I’m not saying it’s a great album, but here 1D are quite far ahead of the boybands of yore. This is a group based purely around an image, around making young girls fall in love for the first time and profess themselves to their favorite Ken doll, and any sort of musicality is about the last thing most people expect here, or even appreciate as fans. That’s a shame, because this is very current pop music, beat driven and layered with smatterings of diverse influences.

‘Live While We’re Young’ is the first single and one I’d bet money you have heard one too many times already, but it’s a strong anthem for a lot of people and represents the content of Take Me Home fairly well, at least in terms of sound.

In terms of the message they send– which is probably more important here than on many records, with the marketing aiming for the most impressionable minds out there– most of the album is spent on lustful pickup lines and innuendo, which might be a misstep. They begin to feel more grown up and less like children’s entertainment, which is good in a certain light, but their audience is still primarily going to be very young and it almost gets to feel inappropriate in that context.

‘Rock Me’ is based on the beat of Queen’s ‘We Will Rock You’, but rather than a tale of victory and perseverance it’s one of many songs about wanting to get laid. ‘Last First Kiss’ is the second single, and it skirts along the surface as it tries to sound like a wholesome and romantic song, but with a second of consideration it is pretty blatantly all about taking a girl’s virginity.

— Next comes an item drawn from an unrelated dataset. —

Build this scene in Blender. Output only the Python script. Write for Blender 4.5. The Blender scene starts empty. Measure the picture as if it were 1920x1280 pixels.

‘Little Things’ is almost disgustingly tryhard in its approach to making girls fall in love with the band. The concept here seems to be to list as many things a girl might relate to as possible, and then say they are the best and most perfect things the boys can imagine. Maybe they are, all of them, really in love with a bunch of fat, awkward girls, and while that message is a good one, I have a hard time finding authenticity in it.

I might be looking for the wrong things in a One Direction album, though. I’ll do the next paragraph in-character as a 13-year-old girl.

EEEEEEEE!! WHY AM I CRYING?!

The more romantic songs, and the ballads, seem less impactful and altogether uninteresting. The band’s true strength is in loud peppy singalongs, of which there are many. Though, I might also caution that you can’t really get away with listening to any two songs back to back. It is a very enjoyable record when digested one track at a time, but listening to the full run of the album in one session reveals that the band’s one direction might really be one dimension, and it gets so plodding and repetitive that it will fail to hold the attention of most listeners.

While the album is better than it had to be, it’s not going to garner any serious attention from people outside of their existing fanbase. They go just far enough with their music to avoid being critically panned across the board, but they refuse to go any further than that, making the experience a fairly flat and unremarkable one in the end.